> [Short task]: Reproduce the complete listing without any deviation.

> [Stored items from a collection]:
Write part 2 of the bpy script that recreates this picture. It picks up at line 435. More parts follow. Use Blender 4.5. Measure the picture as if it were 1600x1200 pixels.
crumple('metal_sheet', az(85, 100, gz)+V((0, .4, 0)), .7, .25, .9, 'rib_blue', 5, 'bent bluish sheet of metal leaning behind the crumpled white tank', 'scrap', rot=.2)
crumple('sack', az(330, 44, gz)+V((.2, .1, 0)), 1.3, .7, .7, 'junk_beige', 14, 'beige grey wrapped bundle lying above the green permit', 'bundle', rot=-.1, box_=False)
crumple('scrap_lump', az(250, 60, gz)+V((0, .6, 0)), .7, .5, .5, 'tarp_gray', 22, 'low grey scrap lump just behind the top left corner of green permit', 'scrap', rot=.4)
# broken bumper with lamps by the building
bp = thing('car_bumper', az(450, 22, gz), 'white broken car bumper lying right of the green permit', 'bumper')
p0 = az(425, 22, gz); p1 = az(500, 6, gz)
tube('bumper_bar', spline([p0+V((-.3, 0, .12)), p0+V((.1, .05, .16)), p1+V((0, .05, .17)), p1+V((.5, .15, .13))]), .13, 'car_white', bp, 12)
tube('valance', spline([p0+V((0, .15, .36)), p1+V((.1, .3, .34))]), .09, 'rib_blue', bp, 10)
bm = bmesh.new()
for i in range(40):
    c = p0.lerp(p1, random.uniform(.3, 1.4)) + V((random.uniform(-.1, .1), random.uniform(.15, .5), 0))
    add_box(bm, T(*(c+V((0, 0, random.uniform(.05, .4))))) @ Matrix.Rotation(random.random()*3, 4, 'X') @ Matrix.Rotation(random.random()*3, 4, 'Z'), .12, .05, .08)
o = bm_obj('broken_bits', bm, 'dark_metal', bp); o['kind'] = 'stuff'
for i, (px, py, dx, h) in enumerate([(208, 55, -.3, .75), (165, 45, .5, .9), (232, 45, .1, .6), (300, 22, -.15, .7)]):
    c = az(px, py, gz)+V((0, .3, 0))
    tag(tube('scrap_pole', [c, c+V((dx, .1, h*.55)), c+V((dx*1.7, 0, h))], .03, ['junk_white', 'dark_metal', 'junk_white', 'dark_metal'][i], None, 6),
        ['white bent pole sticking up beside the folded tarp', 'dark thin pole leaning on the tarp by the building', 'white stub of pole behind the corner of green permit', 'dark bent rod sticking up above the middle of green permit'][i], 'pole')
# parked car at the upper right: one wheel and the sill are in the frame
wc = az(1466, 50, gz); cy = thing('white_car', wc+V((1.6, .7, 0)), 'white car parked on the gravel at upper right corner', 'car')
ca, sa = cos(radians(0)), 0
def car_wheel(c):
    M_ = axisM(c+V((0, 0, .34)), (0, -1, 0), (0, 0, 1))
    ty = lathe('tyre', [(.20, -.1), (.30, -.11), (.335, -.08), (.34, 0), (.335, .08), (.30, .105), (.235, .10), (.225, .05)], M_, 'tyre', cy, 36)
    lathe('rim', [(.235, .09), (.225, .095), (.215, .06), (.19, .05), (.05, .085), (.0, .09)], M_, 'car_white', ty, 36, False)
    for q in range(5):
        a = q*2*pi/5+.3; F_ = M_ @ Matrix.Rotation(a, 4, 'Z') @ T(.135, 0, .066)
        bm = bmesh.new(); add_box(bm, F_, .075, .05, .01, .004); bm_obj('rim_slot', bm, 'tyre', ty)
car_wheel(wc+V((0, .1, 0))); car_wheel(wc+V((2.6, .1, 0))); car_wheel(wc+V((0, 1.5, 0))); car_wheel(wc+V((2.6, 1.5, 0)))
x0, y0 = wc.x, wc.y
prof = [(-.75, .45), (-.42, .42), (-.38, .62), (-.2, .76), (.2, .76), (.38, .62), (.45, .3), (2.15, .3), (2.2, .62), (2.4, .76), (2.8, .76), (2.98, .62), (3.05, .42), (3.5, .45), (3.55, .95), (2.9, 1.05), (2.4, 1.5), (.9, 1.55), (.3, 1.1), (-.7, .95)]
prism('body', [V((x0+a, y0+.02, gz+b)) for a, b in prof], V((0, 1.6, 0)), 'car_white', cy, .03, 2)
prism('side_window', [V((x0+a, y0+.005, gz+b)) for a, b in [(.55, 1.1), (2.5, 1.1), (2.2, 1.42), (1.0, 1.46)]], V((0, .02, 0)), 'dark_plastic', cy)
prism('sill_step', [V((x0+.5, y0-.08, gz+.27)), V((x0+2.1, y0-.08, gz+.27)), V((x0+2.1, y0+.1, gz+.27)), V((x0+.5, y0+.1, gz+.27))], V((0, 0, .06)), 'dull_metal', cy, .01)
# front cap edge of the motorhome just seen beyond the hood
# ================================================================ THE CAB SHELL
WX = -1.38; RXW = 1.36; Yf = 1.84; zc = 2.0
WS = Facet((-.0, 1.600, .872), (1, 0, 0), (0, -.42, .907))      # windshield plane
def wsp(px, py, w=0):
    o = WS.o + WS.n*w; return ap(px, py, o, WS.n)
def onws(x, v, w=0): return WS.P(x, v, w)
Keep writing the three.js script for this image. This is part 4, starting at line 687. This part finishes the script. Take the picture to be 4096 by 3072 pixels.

> [Output for this exercise]:
Write part 2 of the bpy script that recreates this picture. It picks up at line 435. More parts follow. Use Blender 4.5. Measure the picture as if it were 1600x1200 pixels.
crumple('metal_sheet', az(85, 100, gz)+V((0, .4, 0)), .7, .25, .9, 'rib_blue', 5, 'bent bluish sheet of metal leaning behind the crumpled white tank', 'scrap', rot=.2)
crumple('sack', az(330, 44, gz)+V((.2, .1, 0)), 1.3, .7, .7, 'junk_beige', 14, 'beige grey wrapped bundle lying above the green permit', 'bundle', rot=-.1, box_=False)
crumple('scrap_lump', az(250, 60, gz)+V((0, .6, 0)), .7, .5, .5, 'tarp_gray', 22, 'low grey scrap lump just behind the top left corner of green permit', 'scrap', rot=.4)
# broken bumper with lamps by the building
bp = thing('car_bumper', az(450, 22, gz), 'white broken car bumper lying right of the green permit', 'bumper')
p0 = az(425, 22, gz); p1 = az(500, 6, gz)
tube('bumper_bar', spline([p0+V((-.3, 0, .12)), p0+V((.1, .05, .16)), p1+V((0, .05, .17)), p1+V((.5, .15, .13))]), .13, 'car_white', bp, 12)
tube('valance', spline([p0+V((0, .15, .36)), p1+V((.1, .3, .34))]), .09, 'rib_blue', bp, 10)
bm = bmesh.new()
for i in range(40):
    c = p0.lerp(p1, random.uniform(.3, 1.4)) + V((random.uniform(-.1, .1), random.uniform(.15, .5), 0))
    add_box(bm, T(*(c+V((0, 0, random.uniform(.05, .4))))) @ Matrix.Rotation(random.random()*3, 4, 'X') @ Matrix.Rotation(random.random()*3, 4, 'Z'), .12, .05, .08)
o = bm_obj('broken_bits', bm, 'dark_metal', bp); o['kind'] = 'stuff'
for i, (px, py, dx, h) in enumerate([(208, 55, -.3, .75), (165, 45, .5, .9), (232, 45, .1, .6), (300, 22, -.15, .7)]):
    c = az(px, py, gz)+V((0, .3, 0))
    tag(tube('scrap_pole', [c, c+V((dx, .1, h*.55)), c+V((dx*1.7, 0, h))], .03, ['junk_white', 'dark_metal', 'junk_white', 'dark_metal'][i], None, 6),
        ['white bent pole sticking up beside the folded tarp', 'dark thin pole leaning on the tarp by the building', 'white stub of pole behind the corner of green permit', 'dark bent rod sticking up above the middle of green permit'][i], 'pole')
# parked car at the upper right: one wheel and the sill are in the frame
wc = az(1466, 50, gz); cy = thing('white_car', wc+V((1.6, .7, 0)), 'white car parked on the gravel at upper right corner', 'car')
ca, sa = cos(radians(0)), 0
def car_wheel(c):
    M_ = axisM(c+V((0, 0, .34)), (0, -1, 0), (0, 0, 1))
    ty = lathe('tyre', [(.20, -.1), (.30, -.11), (.335, -.08), (.34, 0), (.335, .08), (.30, .105), (.235, .10), (.225, .05)], M_, 'tyre', cy, 36)
    lathe('rim', [(.235, .09), (.225, .095), (.215, .06), (.19, .05), (.05, .085), (.0, .09)], M_, 'car_white', ty, 36, False)
    for q in range(5):
        a = q*2*pi/5+.3; F_ = M_ @ Matrix.Rotation(a, 4, 'Z') @ T(.135, 0, .066)
        bm = bmesh.new(); add_box(bm, F_, .075, .05, .01, .004); bm_obj('rim_slot', bm, 'tyre', ty)
car_wheel(wc+V((0, .1, 0))); car_wheel(wc+V((2.6, .1, 0))); car_wheel(wc+V((0, 1.5, 0))); car_wheel(wc+V((2.6, 1.5, 0)))
x0, y0 = wc.x, wc.y
prof = [(-.75, .45), (-.42, .42), (-.38, .62), (-.2, .76), (.2, .76), (.38, .62), (.45, .3), (2.15, .3), (2.2, .62), (2.4, .76), (2.8, .76), (2.98, .62), (3.05, .42), (3.5, .45), (3.55, .95), (2.9, 1.05), (2.4, 1.5), (.9, 1.55), (.3, 1.1), (-.7, .95)]
prism('body', [V((x0+a, y0+.02, gz+b)) for a, b in prof], V((0, 1.6, 0)), 'car_white', cy, .03, 2)
prism('side_window', [V((x0+a, y0+.005, gz+b)) for a, b in [(.55, 1.1), (2.5, 1.1), (2.2, 1.42), (1.0, 1.46)]], V((0, .02, 0)), 'dark_plastic', cy)
prism('sill_step', [V((x0+.5, y0-.08, gz+.27)), V((x0+2.1, y0-.08, gz+.27)), V((x0+2.1, y0+.1, gz+.27)), V((x0+.5, y0+.1, gz+.27))], V((0, 0, .06)), 'dull_metal', cy, .01)
# front cap edge of the motorhome just seen beyond the hood
# ================================================================ THE CAB SHELL
WX = -1.38; RXW = 1.36; Yf = 1.84; zc = 2.0
WS = Facet((-.0, 1.600, .872), (1, 0, 0), (0, -.42, .907))      # windshield plane
def wsp(px, py, w=0):
    o = WS.o + WS.n*w; return ap(px, py, o, WS.n)
def onws(x, v, w=0): return WS.P(x, v, w)
Keep writing the three.js script for this image. This is part 4, starting at line 687. This part finishes the script. Take the picture to be 4096 by 3072 pixels.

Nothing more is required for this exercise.